There is no doubt that ADF did not win and that ADF, if it had fought alone, could not have defeated Vietnam.
But, the war glorifiers ignore the fact that ADF were in fact defeated and left before the war intensified. If ADF had not left, the ADF losses would have been more severe when North Vietnam overran the country.
Whitlam's withdrawal from Vietnam brought the wrath of USA on him and USA later deposed Whitlam.
Arthur Calwell's 1965 speech predicted that South Vietnam would not be saved and USA would be humiliated.
On the other hand, the counter-arguments were also strong, and they deserve much closer attention than they commonly receive today.
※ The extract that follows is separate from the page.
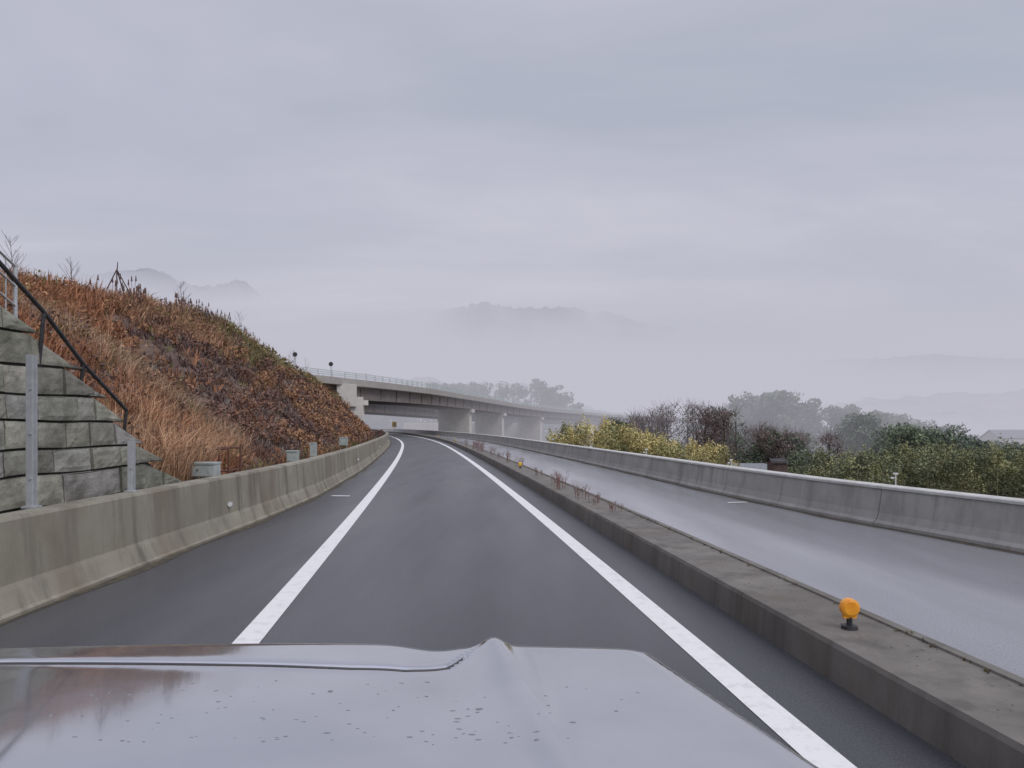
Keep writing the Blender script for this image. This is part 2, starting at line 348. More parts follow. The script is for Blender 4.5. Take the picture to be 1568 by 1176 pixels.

Calwell's reply to Menzies' announcement on May 4, 1965 remains one of the greatest parliamentary speeches in our history, and there is perhaps no better way to mark this anniversary than to Google it, and read it for yourself. It sets out all the issues that were to dominate the debate over the coming years, and the resonances with many of the issues we face today are extraordinary.
In a remarkable reminder of the days when our political leaders used Parliament to present arguments and debate issues, Calwell set out the case against Menzies' decision with great clarity and precision. He did not contest the seriousness of Australia's strategic situation, but with extraordinary prescience he foresaw precisely why the commitment of western forces to combat operations on the ground would not save South Vietnam, and why it would humiliate the US.
But despite the power of Calwell's argument, it is not clear as we look back today that he had all the right on his side. Singapore's Lee Kuan Yew, another Vietnam-era statesman who has recently passed from the scene, used to argue that the United States' and Australia's fight in Vietnam won time for the newly independent countries of south-east Asia to find their feet, and thus contributed vitally to the emergence of the stable, prosperous south-east Asia in the 1970s and 1980s.
And while the US certainly was humiliated in Vietnam, just as Calwell predicted, that was not the end of the story. In one of history's strangest switchbacks, military failure in Vietnam led Richard Nixon to Beijing in 1972, when the deal he did with Mao laid the foundation for Asia's post-Vietnam order. Far from withdrawing, the US emerged after 1972 as the uncontested leader of that order, ensuring Asia's and Australia's security ever since. No one on either side of the Vietnam debate could have predicted that.